Again using the example notebook we can deploy our model to a public endpoint and use it to make inferences on images that were not part of the training data.

Conclusions

Our initial training run took about 4 hours on a P2.xlarge instance. The mIoU (mean Intersection over Union, our primary image segmentation evaluation metric) was a bit less than RoboSat’s initial output but there are several factors impacting these results.

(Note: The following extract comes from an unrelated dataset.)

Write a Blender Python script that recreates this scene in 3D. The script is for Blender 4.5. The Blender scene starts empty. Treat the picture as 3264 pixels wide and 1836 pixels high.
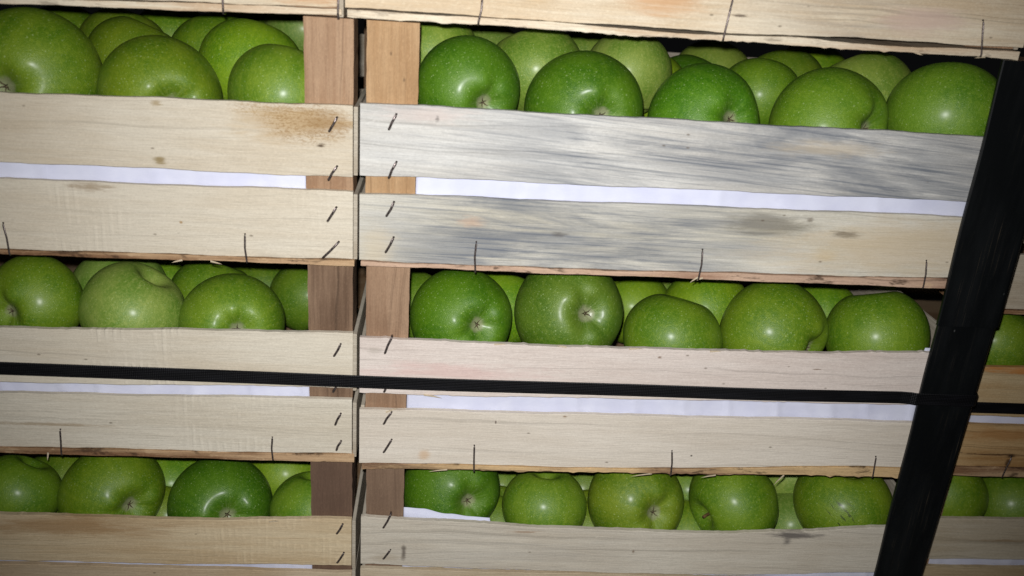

• Perhaps most notably, we’re using a slightly different zoom level with SageMaker. In this post we’re using 17. In our RoboSat entry we used 19. That change presents a disparity in the size of the training dataset but allows us to train and iterate faster.
• We’re using a different model in a different framework. RoboSat uses a U-Net/PyTorch combination, SageMaker uses a custom Amazon Image Segmentation model directly in SageMaker.
• Our data preparation in this case is handled by Label Maker. Although both Label Maker and RoboSat are gathering imagery from Mapbox and generating labels, there could be variances in how labels are generated that impact the results.
• Our learning rate and number of epochs was the same between the two tests but there are a number of additional hyperparameters that could vary.

In the end, this isn’t meant as a benchmark or direct comparison between the models each pipeline produces. We are primarily interested in exploring the different workflows and illustrating two different but very related approaches to image segmentation on satellite imagery.